In 1974, after mostly building expensive private homes for a decade, Meier completed a public housing project, Twin Parks in the Bronx. In a variation on the classic Le Corbusier fashion, Meier placed medium-size towers in a park, with little clear street frontage or defined public space. Whether fairly or not, to critics the project’s sad fate shows the danger of modernist urban planning.

It was about this time that modernism as a whole came under increasing attack. Smooth boxes of glass and steel seemed cold to some people. Architect Robert Venturi declared that “less is a bore.” Many believed that modernist urban planning principles were destroying core cities by inserting freeways and tall buildings set on plazas. The profession moved on to post-modernism, deconstructionism and even traditionalism. However, Meier did not abandon modernism, and is, in fact, perhaps the leading practitioner of it today. And he resolutely defends the philosophy.

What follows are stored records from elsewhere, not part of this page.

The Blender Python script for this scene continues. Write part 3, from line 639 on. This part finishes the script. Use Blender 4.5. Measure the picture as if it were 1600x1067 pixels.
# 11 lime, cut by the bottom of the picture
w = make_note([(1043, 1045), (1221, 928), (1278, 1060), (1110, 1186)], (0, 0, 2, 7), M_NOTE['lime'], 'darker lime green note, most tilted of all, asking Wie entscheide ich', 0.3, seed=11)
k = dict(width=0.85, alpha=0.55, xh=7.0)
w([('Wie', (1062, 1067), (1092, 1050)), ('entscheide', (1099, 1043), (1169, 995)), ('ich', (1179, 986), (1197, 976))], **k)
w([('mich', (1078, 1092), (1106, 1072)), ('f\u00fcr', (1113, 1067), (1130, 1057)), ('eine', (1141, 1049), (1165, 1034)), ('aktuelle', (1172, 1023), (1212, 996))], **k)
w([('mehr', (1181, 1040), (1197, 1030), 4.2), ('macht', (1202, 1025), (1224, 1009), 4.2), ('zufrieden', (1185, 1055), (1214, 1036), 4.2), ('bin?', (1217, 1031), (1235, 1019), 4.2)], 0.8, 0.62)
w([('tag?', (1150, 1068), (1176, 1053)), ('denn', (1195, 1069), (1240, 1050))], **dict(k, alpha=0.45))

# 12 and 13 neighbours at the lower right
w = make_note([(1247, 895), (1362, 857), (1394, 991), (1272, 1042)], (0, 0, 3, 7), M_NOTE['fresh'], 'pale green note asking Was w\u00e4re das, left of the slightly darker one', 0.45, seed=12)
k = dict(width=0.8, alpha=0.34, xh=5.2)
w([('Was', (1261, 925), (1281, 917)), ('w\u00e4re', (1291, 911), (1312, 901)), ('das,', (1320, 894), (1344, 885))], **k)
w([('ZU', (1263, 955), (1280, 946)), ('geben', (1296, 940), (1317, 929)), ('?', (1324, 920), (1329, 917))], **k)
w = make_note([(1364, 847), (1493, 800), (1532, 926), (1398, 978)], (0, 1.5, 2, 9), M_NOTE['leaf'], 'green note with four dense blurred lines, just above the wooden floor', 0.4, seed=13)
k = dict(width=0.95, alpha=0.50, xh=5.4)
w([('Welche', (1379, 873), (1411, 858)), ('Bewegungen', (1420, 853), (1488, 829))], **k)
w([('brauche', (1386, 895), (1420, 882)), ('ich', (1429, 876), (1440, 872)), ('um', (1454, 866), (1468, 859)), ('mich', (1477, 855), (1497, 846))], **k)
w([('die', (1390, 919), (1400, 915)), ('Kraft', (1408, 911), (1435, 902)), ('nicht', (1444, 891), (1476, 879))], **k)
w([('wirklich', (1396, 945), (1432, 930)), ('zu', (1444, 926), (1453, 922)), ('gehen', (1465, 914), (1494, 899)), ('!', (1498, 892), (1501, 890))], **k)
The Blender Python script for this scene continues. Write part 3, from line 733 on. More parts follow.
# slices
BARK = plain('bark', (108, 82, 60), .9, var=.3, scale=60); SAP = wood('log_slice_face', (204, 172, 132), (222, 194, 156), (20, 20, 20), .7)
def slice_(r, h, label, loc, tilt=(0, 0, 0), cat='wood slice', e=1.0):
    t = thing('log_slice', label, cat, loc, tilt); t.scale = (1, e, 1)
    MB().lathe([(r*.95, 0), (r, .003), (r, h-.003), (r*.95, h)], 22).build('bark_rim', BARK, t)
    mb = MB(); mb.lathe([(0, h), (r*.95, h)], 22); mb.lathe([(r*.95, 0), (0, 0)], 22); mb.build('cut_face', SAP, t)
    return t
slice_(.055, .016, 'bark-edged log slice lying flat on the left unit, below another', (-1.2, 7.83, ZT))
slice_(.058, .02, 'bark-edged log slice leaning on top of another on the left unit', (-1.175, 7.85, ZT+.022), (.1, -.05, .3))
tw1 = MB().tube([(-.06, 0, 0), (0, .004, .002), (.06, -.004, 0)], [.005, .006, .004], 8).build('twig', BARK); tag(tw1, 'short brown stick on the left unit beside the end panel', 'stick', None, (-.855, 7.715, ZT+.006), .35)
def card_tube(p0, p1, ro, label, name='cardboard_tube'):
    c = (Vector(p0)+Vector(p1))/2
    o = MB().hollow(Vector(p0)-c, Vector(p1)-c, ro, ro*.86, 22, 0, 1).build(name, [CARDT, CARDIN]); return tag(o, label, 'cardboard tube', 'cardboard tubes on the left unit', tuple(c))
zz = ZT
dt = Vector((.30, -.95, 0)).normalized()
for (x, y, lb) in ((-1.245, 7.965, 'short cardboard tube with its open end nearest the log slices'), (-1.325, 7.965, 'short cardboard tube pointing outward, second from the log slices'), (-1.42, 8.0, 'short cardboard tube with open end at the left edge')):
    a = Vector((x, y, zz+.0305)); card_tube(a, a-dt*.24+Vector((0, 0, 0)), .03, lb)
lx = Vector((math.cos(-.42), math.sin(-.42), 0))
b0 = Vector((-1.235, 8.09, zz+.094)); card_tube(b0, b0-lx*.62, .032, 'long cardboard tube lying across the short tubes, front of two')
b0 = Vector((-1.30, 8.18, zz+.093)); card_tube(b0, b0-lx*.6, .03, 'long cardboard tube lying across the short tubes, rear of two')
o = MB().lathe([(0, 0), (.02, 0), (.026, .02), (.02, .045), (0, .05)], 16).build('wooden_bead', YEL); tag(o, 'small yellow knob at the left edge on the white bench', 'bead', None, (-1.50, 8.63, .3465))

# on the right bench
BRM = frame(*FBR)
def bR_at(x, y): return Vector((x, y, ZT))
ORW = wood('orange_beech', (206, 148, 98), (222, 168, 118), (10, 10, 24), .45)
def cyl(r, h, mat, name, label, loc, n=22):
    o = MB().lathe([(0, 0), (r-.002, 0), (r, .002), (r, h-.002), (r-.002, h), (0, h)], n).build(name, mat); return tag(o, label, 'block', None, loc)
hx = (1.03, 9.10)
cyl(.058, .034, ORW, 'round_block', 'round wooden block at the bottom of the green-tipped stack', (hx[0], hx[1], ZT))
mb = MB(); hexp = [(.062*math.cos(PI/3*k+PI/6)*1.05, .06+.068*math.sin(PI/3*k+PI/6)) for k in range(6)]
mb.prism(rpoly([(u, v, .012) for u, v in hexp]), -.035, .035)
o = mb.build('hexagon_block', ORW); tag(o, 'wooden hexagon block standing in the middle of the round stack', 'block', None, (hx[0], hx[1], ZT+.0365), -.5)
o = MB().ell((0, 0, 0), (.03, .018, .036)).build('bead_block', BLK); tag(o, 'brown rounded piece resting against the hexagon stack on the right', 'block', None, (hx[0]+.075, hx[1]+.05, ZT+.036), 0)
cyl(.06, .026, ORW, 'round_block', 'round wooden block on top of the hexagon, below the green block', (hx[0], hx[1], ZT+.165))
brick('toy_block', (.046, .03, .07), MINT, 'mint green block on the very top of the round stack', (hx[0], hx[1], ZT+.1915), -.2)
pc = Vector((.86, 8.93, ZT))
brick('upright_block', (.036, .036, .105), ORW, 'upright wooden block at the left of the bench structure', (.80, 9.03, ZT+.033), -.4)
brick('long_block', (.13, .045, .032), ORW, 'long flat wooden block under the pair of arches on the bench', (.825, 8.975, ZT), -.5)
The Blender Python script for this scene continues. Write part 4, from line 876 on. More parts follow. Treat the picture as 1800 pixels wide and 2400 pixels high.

“Until I see something better, I would say that modern architecture is what is the cutting edge of architecture,” Meier said in an interview last week from his New York office. “It is architecture that has no historical baggage to it, that doesn’t make references to things outside of itself, that deals with light and space.”

He acknowledged, though, that modernists no longer want to replace historic Paris with freeways and skyscrapers set in parks, as Le Corbusier proposed.

“Today, we have a sensitivity to what exists already,” Meier said. “We no longer want to wipe the slate clean.”

With the Getty complete, Meier has hardly stopped working. In the past few years, he has designed the Contemporary Arts Museum in Barcelona, Spain; the Canal+ headquarters in Paris; and the City Hall and Library in The Hague. He continues to receive and compete for prestigious commissions in the United States and abroad.

But with the Getty Center now open, Meier says he knows his life’s biggest labor is probably behind him.